Delian Media


Blue Rev – Alvvays (2022)

Years ago, my roommate confessed that she often finds herself disappointed with Alvvays’ self-titled debut album because of its washed out production, drowning out the sweetness and simplicity of the band’s garage-crafted indie pop songs. She had a point –a song like “Archie, Marry Me” would not feel out of place on the charts with the right pop production sheen, especially with today’s sensibilities for celebrating fun pop hooks through guitar melodies. While there is little to complain about with the improvements the band made on their follow-up, Antisocialites, its songs fell a hair short of the standard Alvvays set in casually blending the melodic and lyrical earnestness of youth and romance. 

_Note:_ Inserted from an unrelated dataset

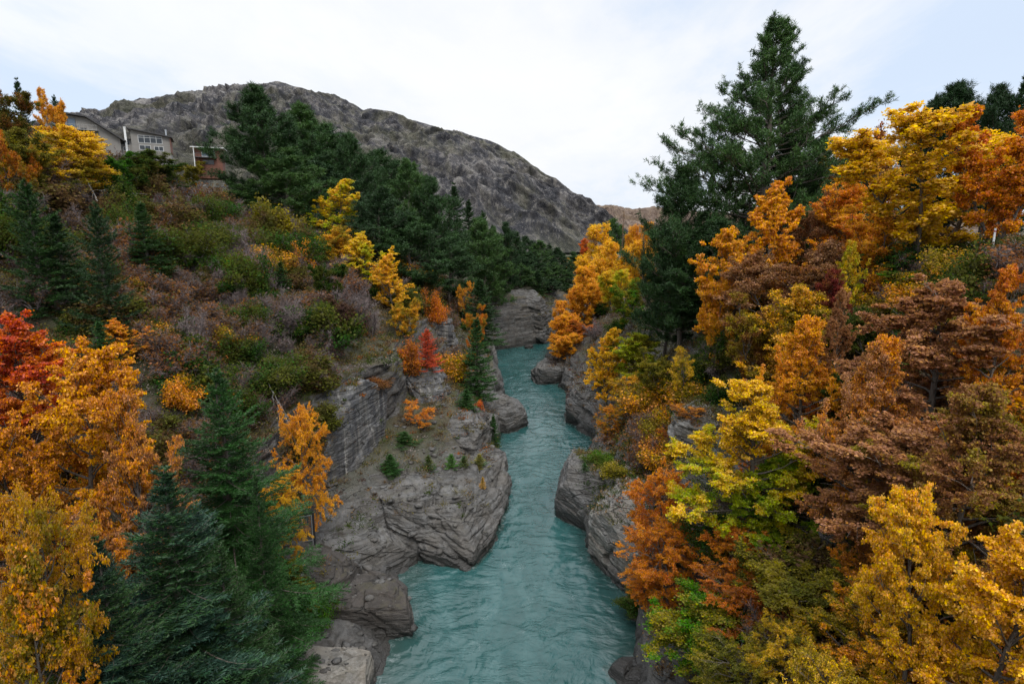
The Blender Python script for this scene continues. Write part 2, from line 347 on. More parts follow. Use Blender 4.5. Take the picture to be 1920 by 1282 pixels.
# ------------------------------------------------------------------ canyon land: lofted cross-sections (x, z) at given Y
def xw(px, py, Y):
    return (px - CXP) / FPX * axdepth(py, Y)
LEFT = {
 -60: [(-3,-3),(-7,-.5),(-9,3),(-11,8),(-14,16),(-22,24),(-40,27),(-70,38),(-140,55),(-420,60)],
 10: [(-3,-3),(-7,-.5),(-9,2),(-12,5),(-17,10),(-24,16),(-38,22),(-65,34),(-130,52),(-420,60)],
 30: [(-4,-3),(-7.2,-.5),(-9,1.2),(-14,1.8),(-18.5,5),(-23,10),(-36,18),(-60,31),(-110,50),(-420,60)],
 40: [(-5,-3),(-7.6,-.5),(-10,1.0),(-14,2.6),(-18,5.5),(-21,11),(-35,19),(-58,31),(-105,50),(-420,60)],
 46.5: [(-6,-3),(-8,-.5),(-12,2.2),(-16,4.6),(-18.4,6),(-19.5,13),(-34,20.5),(-57,32),(-100,50),(-420,60)],
 52: [(-2,-3),(-3,-.5),(-4,3.6),(-12,4.4),(-16.0,6),(-17,13.6),(-33,21.5),(-56,32.5),(-98,50),(-420,60)],
 60: [(-1,-3),(-2,-.5),(-3,4),(-7,7),(-13,8),(-14,15),(-31,22.5),(-54,33),(-95,50),(-420,60)],
 68: [(-1,-3),(-1.8,-.5),(-3,4),(-7,8),(-12,10),(-14,15.5),(-31,23.5),(-53,33.5),(-92,50),(-420,60)],
 80: [(-.5,-3),(-1.8,-.5),(-2.8,3.5),(-5,7),(-9,11),(-12.5,16),(-31,25),(-54,33.5),(-90,48),(-420,60)],
 98: [(-.5,-3),(-1.5,-.5),(-2.5,4),(-5,8),(-9,12),(-14,17),(-31,26),(-54,33),(-88,46),(-420,60)],
 124: [(-2.5,-3),(-3.4,-.5),(-4.4,4),(-6,8),(-10,12),(-16,16),(-32,23),(-54,31),(-90,46),(-420,62)],
 138: [(-3,-3),(-4,-.5),(-5,4),(-6,8),(-10,12),(-16,15),(-32,22),(-54,30),(-92,46),(-420,66)],
 147: [(8,-3),(7,-.5),(6,5),(5,9),(3,12),(-8,14),(-28,20),(-54,28),(-84,42),(-420,66)],
 165: [(24,-3),(22,-.5),(19,5),(16,9),(12,12.5),(0,14),(-28,18),(-54,26),(-90,40),(-420,66)],
 230: [(82,-3),(80,-.5),(76,5),(70,9),(60,11),(30,12),(-20,14),(-54,20),(-100,32),(-420,66)],
 400: [(200,-3),(196,-.5),(190,5),(180,8),(150,9),(60,11),(-20,14),(-80,22),(-140,34),(-500,70)],
 1600: [(900,-3),(896,-.5),(890,5),(850,8),(700,11),(400,14),(0,18),(-300,30),(-600,44),(-1400,70)],
}
RIGHT = {
 -60: [(3,-3),(7.5,-.5),(9,4),(12,10),(16,16),(22,22),(28,26),(34,26.5),(60,26.6),(420,34)],
 10: [(3,-3),(7.5,-.5),(9,3),(11,6),(14,9.5),(20,15),(28,23),(33,27.0),(60,27.5),(420,34)],
 30: [(4,-3),(7.8,-.5),(9,2.2),(11,4.6),(14.5,8),(22,16),(29,23.5),(33,27.2),(60,27.6),(420,34)],
 41: [(5,-3),(8.8,-.5),(9.8,3),(12,5.6),(15,9),(22,16.5),(29,23.5),(33,27.2),(62,27.8),(420,34)],
 54: [(4,-3),(6.2,-.5),(7.5,3.5),(10,6),(15,11),(22,17.5),(29,23.2),(34.5,27.0),(64,28),(420,36)],
 62: [(6,-3),(7.6,-.5),(8.6,3),(12,6.5),(16,11),(23,17.5),(30,22.8),(38,26.6),(66,28),(420,38)],
 75: [(10,-3),(11.4,-.5),(12.4,3.5),(14,5),(18,9.5),(24,15.5),(31,21.5),(40,25),(70,28),(420,40)],
 80: [(7.8,-3),(9.2,-.5),(10.5,3.5),(13,5),(18,9.5),(24,15.2),(31,21),(41,25),(70,28),(420,40)],
 98: [(8.6,-3),(9.8,-.5),(11,3),(13,5),(17,9),(20.5,12.3),(29,18),(41,23),(75,27),(420,42)],
 104: [(7,-3),(8.6,-.5),(10,2.4),(12.5,5),(17,9.5),(20.5,12.4),(29,17.5),(42,22.5),(78,26),(420,42)],
 124: [(5,-3),(6.8,-.5),(8,2.8),(10.5,5),(15,9),(21,12.3),(30,16),(44,20),(80,24),(420,42)],
 138: [(6.6,-3),(8.6,-.5),(10,2.8),(13,5),(18,9),(25,12),(34,15),(48,18),(85,22),(420,42)],
 150: [(16,-3),(18,-.5),(20,2.8),(23,5),(28,9),(34,11.5),(42,14),(56,16),(95,21),(420,42)],
 165: [(34,-3),(36,-.5),(38,3),(42,5),(48,8),(55,10),(62,12),(75,14),(120,20),(420,44)],
 230: [(95,-3),(97,-.5),(100,3),(105,5),(112,8),(120,10),(130,12),(150,14),(200,20),(480,48)],
 400: [(214,-3),(218,-.5),(222,3),(230,6),(240,9),(255,11),(270,13),(300,16),(380,24),(700,60)],
 1600: [(914,-3),(918,-.5),(922,3),(935,6),(950,9),(970,11),(990,14),(1040,18),(1150,30),(1800,80)],
}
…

Blue Rev, on the other hand, wastes no time hiding its ambitions for growth, evoking similar leaps forward made by other contemporary indie pop artists in the time since the release of  Antisocialites (e.g. MGMT’s Little Dark Age, Kero Kero Bonito’s Time ‘n’ Place). At many times, its narrator, by way of Molly Rankin’s sweet and wistful vocal delivery, sings from the brink of a  breakdown. In past songs, the pop perfectionism of songs  like “Dreams Tonite” mirrored their idealized conceptualization of love at first sight, synthesizing “ happily-ever-after” into a picture-perfect soundtrack. Consequently, the regretful nostalgia and pained resistance to heartbreak on Blue Rev shatters the song structure into fragments. It is the sound of someone picking up the pieces of their hopefulness after everything in their foolproof plan for eternal happiness falls apart. And perhaps intentionally, Rankin’s words saunters back and forth between taking center-stage and burying itself behind distortion effects and early-Smiths-esque jangle pop guitars. She makes sure you can hear her excoriate herself on “Tile By Tile” (“I shouldn’t have ever been calling it love,” she admits to herself repeatedly, each time as if it was the first time this revelation hit her). “After The Earthquake” is a condensation of the album’s tendency toward mutable self-flagellation: stubborn demands to pull yourself out of the mess you’ve somehow survived, followed by softly sung intrusive thoughts (“Why would I ever fall in love again when every detail is over the guardrail?”), back to dogged demands for closure and progress (“Are you awake now?”). When the lyrics take the backseat to the torrential noise and melodies, it tells you all you need to know: the clarity of thought is suffocating. The narrator has resigned herself to letting the emotions take the wheel, hoping they will drive her to anywhere that isn’t here and now. As long as the band retains the implacability present on Blue Rev, it will no doubt be worth another five-year wait to reach the destination.